Конечно, ощущение жизни в горах другое - контрастнее, острее, проще. Наши городские страсти отсюда кажутся мелкими и смешными. Другая система измерений. Все братья. Сидишь в палатке у черта на рогах и боишься ложку лишнюю из котелка зачерпнуть. Сегодня ты его страхуешь, завтра он тебя, и твоя жизнь в его немытых руках.
Красота? Да, конечно. Здесь, как правило, красиво. «Вздыбленная земля – руки воздетые к небу» и всё такое. Но красиво только в хорошую погоду. А если дождь, туман или снег метёт? Да сколько угодно.
Есть в этом деле то, что неоспоримо, что признается всеми: это ощущение покоренной вершины - эйфория победы. И за это можно многое перетерпеть. Но и тут бывают казусы. Помню, лезли мы в Крыму, не помню куда, промучились целый день. Наконец уже под вечер долезли. Выползаем за край обрыва на трясущихся лапках и что, представьте, видим: пошлая пастораль – лужок зелененький, а на нем коровка стоит пегая, травку жует, на нас смотрит и … УЛЫБАЕТСЯ. У-у, зараза!
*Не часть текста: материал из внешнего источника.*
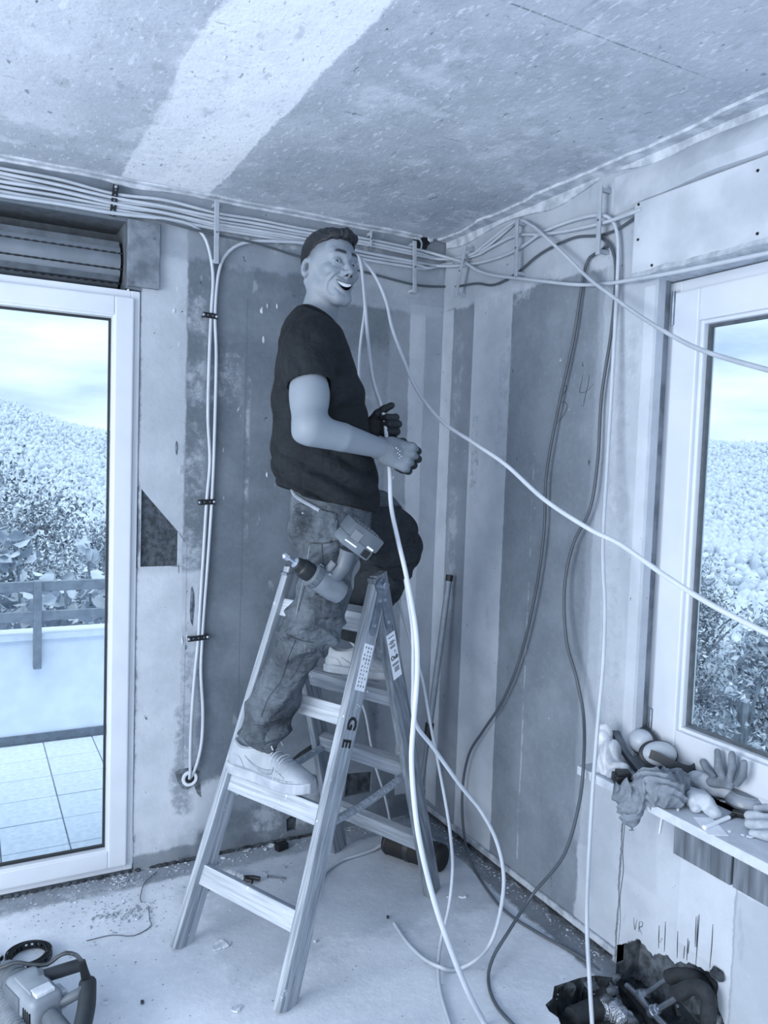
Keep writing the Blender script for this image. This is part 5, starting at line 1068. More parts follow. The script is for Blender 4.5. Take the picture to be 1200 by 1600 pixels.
# --- sneakers
M_leather = plain('white_leather', 166, .5, 0, .07, 14, .08); M_sole = plain('white_rubber_sole', 172, .6, 0, .1, 20, .12); M_swoosh = plain('grey_side_emblem', 150, .5); M_lace = plain('white_lace', 190, .8, 0, .04, 90, .1)
def sneaker(H0, X, L, ll):
    X = np.array(X, float); X /= np.linalg.norm(X); Yv = np.cross(Uz, X); Bm = np.stack([X, Yv, Uz]); s = L / .32
    def loc_(P): return ((P - H0) @ Bm.T) / s
    def wld(q): return Vector(H0 + (np.asarray(q) * s) @ Bm)
    xs = [0, .02, .05, .10, .16, .20, .25, .29, .31, .32]
    hw = [.020, .032, .0365, .0370, .041, .0475, .0490, .041, .027, .012]; ht = [.090, .112, .118, .116, .106, .090, .072, .058, .046, .036]
    def upper(P):
        q = loc_(P); x, y, z = q.T; w = np.interp(x, xs, hw); h = np.interp(x, xs, ht) * (1 + .0 * x); ww = w * np.interp(z, [.02, .05, .12], [1, .97, .72])
        k = (np.abs(y / ww) ** 2.6 + np.abs(np.maximum(z - .022, 0) / (h - .022)) ** 2.6) ** (1 / 2.6); d = (k - 1) * np.minimum(w, .04) * .8
        d = np.maximum(d, np.maximum(-x + .002, x - .318)); d = np.maximum(d, .02 - z)
        op = s_ell(q, (.066, 0, .128), (.052, .030, .04)); d = smax(d, -op, .006)
        tong = s_cap(q, (.155, 0, .100), (.112, 0, .135), .020, .018); tong = np.maximum(tong, np.abs((q - np.array([.135, 0, .118])) @ np.array([.66, 0, .75])) - .006); d = smin(d, tong, .006)
        cre = .0018 * np.exp(-((x - .215) / .03) ** 2) * np.sin(x * 420 + 8 * y); return (d + cre) * s
    def sole(P):
        q = loc_(P); x, y, z = q.T; w = np.interp(x, xs, hw) + .0045; d = np.abs(y) - w; d = np.maximum(d, np.maximum(-x - .003, x - .322)); lift = np.interp(x, [0, .24, .32], [0, 0, .010]); d = smax(d, np.abs(z - .0185 - lift * .6) - .0165 + .0, .004)
        return (d + .0006 * np.sin(np.arctan2(y, x - .16) * 120) * (np.abs(z - .010) < .006)) * s
    c0 = H0 + X * L * .5 + Uz * .06; lo = c0 - np.array([.2, .2, .075]); hi = c0 + np.array([.2, .2, .11]); 
    root = sculpt('sneaker', upper, lo, hi, .0032, M_leather, man, 1); so = sculpt('sole', sole, lo, hi, .0032, M_sole, root, 1); bv = bvh_of(root)
    def side(pts, sy):
        out = []
        for x, z in pts:
            o_ = wld((x, sy * .12, z)); d = Vector(Bm[1] * -sy); p, n_, i, ds = bv.ray_cast(o_, d)
            if p is not None: out.append((p, n_ if n_.dot(d) < 0 else -n_))
        return out
    for sy in (-1, 1):
        up = [(.085, .066), (.100, .052), (.120, .050), (.145, .058), (.170, .068), (.200, .079)][::1]; lo_ = [(.085, .066), (.096, .043), (.118, .038), (.145, .047), (.172, .062), (.200, .079)]
        # emblem: a curved tick that starts thick near the toe box side and thins towards the heel
        a = side([(x_, z_) for x_, z_ in [(.205, .062), (.190, .058), (.165, .053), (.140, .053), (.110, .060), (.080, .072)]], sy); b = side([(x_, z_) for x_, z_ in [(.196, .045), (.180, .041), (.160, .042), (.135, .047), (.108, .057), (.080, .0725)]], sy)
        if len(a) == len(b) == 6:
            A = spline([p + n_ * .0012 for p, n_ in a], .008); Bq = spline([p + n_ * .0012 for p, n_ in b], .008); m = min(len(A), len(Bq)); A = [A[int(i * (len(A) - 1) / (m - 1))] for i in range(m)]; Bq = [Bq[int(i * (len(Bq) - 1) / (m - 1))] for i in range(m)]
            o_ = MB().add(A + Bq, [(i, i + 1, i + 1 + m, i + m) for i in range(m - 1)]).build('side_emblem', M_swoosh, root, smooth=True); md = o_.modifiers.new('thickness', 'SOLIDIFY'); md.thickness = .0022; md.offset = 0
        for pts in ([(.004, .0375), (.05, .0375), (.10, .0375), (.16, .038), (.22, .039), (.27, .041), (.305, .043)], [(.0, .062), (.03, .066), (.06, .064), (.075, .05), (.085, .036)], [(.19, .10), (.185, .08), (.20, .062), (.235, .052), (.26, .036)], [(.02, .104), (.05, .092), (.09, .094), (.12, .104)]):
            q = side(pts, sy)
            if len(q) > 2: MB().tube(spline([p + n_ * .0004 for p, n_ in q], .008), .0012, 5).build('stitch_line', M_swoosh, root)
    up_ = Vector(Uz)
    def topp(x, y):
        p, n_, i, ds = bv.ray_cast(wld((x, y, .25)), -up_); return (p, n_) if p is not None else (wld((x, y, .1)), up_)
    lc = MB()
    for k in range(6):
        x = .140 + k * .0155; w = .021 + .001 * k
        pts = [topp(x + .004 * (-1) ** k, y) for y in (-w, -w * .5, 0, w * .5, w)]; lc.tube(spline([p + (n_ if n_.z > 0 else -n_) * .003 for p, n_ in pts], .006), .0030, 6)
    q0 = topp(.145, 0)[0] + up_ * .008; sd = Vector(Bm[1])
    if ll:
        for sg in (1, -1):
            lc.tube(spline([q0, q0 + sd * sg * .018 + Vector(X) * .012 + up_ * .012, q0 + sd * sg * .034 + Vector(X) * .022 + up_ * .004, q0 + sd * sg * .022 + Vector(X) * .010 - up_ * .002, q0], .006), .0026, 6)
            lc.tube(spline([q0, q0 + sd * sg * .02 + Vector(X) * .024 + up_ * .004, q0 + sd * sg * .024 + Vector(X) * .042 - up_ * .016], .006), .0024, 6)
    lc.build('lace', M_lace, root, smooth=True); return root
SR = sneaker(np.array(onF(349, 1208, .517)) + np.array([.872, .489, 0]) * .040, (.489, -.872, 0), .338, True)
SL = sneaker(np.array(onF(503, 1051, .793)) + np.array([.76, .65, 0]) * .036, (.66, -.75, 0), .275, False)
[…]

Эйфория - это хорошо, красота – прелестно, братство - замечательно, но главное в горах, на мой взгляд, другое. Не могу объяснить точно, но ощущение, что здесь как будто к истине какой-то прикасаешься, а в чем она - не понимаешь. Тут что-то иррациональное, может быть даже - от религии. Кстати, связки крючьев, френдов и оттяжек лично мне напоминают вериги для истязания плоти. И здесь её (плоть) исправно истязают: тяжелейшей работой, травмами, холодом и скудным питанием. А горы? Разве не похожи они на храмы? Или, наоборот, храмы строили похожими на горы? И, вообще, у людей почему-то принято: вверх - это хорошо, вниз – плохо. С чего бы это?